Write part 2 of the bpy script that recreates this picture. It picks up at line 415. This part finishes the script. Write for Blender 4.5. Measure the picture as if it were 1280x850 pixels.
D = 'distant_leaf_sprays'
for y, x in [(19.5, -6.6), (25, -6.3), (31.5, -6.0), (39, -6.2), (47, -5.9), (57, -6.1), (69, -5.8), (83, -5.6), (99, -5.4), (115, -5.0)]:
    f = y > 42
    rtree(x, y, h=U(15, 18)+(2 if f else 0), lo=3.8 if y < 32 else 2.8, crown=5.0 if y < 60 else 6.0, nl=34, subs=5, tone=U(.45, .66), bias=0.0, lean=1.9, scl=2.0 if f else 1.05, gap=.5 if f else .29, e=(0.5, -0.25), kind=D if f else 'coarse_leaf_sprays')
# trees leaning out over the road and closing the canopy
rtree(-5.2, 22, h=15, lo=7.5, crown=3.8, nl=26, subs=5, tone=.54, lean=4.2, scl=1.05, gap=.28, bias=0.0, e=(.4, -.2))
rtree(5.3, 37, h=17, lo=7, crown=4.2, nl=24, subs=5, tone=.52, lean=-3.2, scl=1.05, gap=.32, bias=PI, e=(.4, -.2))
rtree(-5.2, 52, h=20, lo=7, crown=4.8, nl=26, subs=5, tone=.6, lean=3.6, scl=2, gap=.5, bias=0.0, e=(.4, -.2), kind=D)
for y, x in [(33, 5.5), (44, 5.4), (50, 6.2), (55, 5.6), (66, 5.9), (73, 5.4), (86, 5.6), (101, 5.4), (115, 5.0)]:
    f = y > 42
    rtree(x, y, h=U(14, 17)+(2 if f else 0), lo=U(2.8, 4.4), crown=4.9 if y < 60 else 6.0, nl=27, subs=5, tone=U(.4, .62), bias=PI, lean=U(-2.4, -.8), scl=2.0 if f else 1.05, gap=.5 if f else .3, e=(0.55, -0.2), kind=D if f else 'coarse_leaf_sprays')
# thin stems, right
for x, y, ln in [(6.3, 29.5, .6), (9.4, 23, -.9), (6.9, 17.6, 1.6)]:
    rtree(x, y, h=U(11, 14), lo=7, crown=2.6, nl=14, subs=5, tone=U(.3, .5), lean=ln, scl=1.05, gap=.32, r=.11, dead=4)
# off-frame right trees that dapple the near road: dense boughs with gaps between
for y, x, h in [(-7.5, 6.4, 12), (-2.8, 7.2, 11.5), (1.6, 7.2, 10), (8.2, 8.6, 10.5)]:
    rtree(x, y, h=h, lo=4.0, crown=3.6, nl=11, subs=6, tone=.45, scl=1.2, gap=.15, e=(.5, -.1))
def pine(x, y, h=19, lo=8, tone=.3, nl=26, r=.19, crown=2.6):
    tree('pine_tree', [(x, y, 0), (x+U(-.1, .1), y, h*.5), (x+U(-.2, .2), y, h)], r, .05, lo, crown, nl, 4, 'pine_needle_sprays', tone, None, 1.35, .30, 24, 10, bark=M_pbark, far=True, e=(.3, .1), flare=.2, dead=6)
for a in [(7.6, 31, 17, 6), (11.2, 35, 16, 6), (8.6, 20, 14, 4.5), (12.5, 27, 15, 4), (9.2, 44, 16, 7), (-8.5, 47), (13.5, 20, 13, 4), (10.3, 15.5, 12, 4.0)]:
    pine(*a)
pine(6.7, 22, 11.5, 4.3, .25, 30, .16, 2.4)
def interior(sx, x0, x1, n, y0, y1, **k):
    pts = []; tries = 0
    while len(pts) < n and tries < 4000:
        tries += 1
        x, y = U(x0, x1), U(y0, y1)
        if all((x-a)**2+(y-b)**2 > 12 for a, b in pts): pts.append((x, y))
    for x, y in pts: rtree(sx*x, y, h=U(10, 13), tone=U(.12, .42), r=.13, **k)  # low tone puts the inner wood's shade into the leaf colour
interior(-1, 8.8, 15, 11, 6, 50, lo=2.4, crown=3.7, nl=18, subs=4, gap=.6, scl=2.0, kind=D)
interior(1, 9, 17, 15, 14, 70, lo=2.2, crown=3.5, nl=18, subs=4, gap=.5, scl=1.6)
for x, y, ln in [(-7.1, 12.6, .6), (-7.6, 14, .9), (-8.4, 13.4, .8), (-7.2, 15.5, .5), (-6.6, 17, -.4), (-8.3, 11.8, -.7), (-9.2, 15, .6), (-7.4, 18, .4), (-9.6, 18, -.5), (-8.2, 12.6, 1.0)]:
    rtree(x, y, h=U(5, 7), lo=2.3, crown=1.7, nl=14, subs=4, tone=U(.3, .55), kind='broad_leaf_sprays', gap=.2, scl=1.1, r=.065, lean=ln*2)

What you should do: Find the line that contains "gap=.6, scl=2.0, kind=D)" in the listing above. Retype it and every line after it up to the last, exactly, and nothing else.

Written answer:
interior(-1, 8.8, 15, 11, 6, 50, lo=2.4, crown=3.7, nl=18, subs=4, gap=.6, scl=2.0, kind=D)
interior(1, 9, 17, 15, 14, 70, lo=2.2, crown=3.5, nl=18, subs=4, gap=.5, scl=1.6)
for x, y, ln in [(-7.1, 12.6, .6), (-7.6, 14, .9), (-8.4, 13.4, .8), (-7.2, 15.5, .5), (-6.6, 17, -.4), (-8.3, 11.8, -.7), (-9.2, 15, .6), (-7.4, 18, .4), (-9.6, 18, -.5), (-8.2, 12.6, 1.0)]:
    rtree(x, y, h=U(5, 7), lo=2.3, crown=1.7, nl=14, subs=4, tone=U(.3, .55), kind='broad_leaf_sprays', gap=.2, scl=1.1, r=.065, lean=ln*2)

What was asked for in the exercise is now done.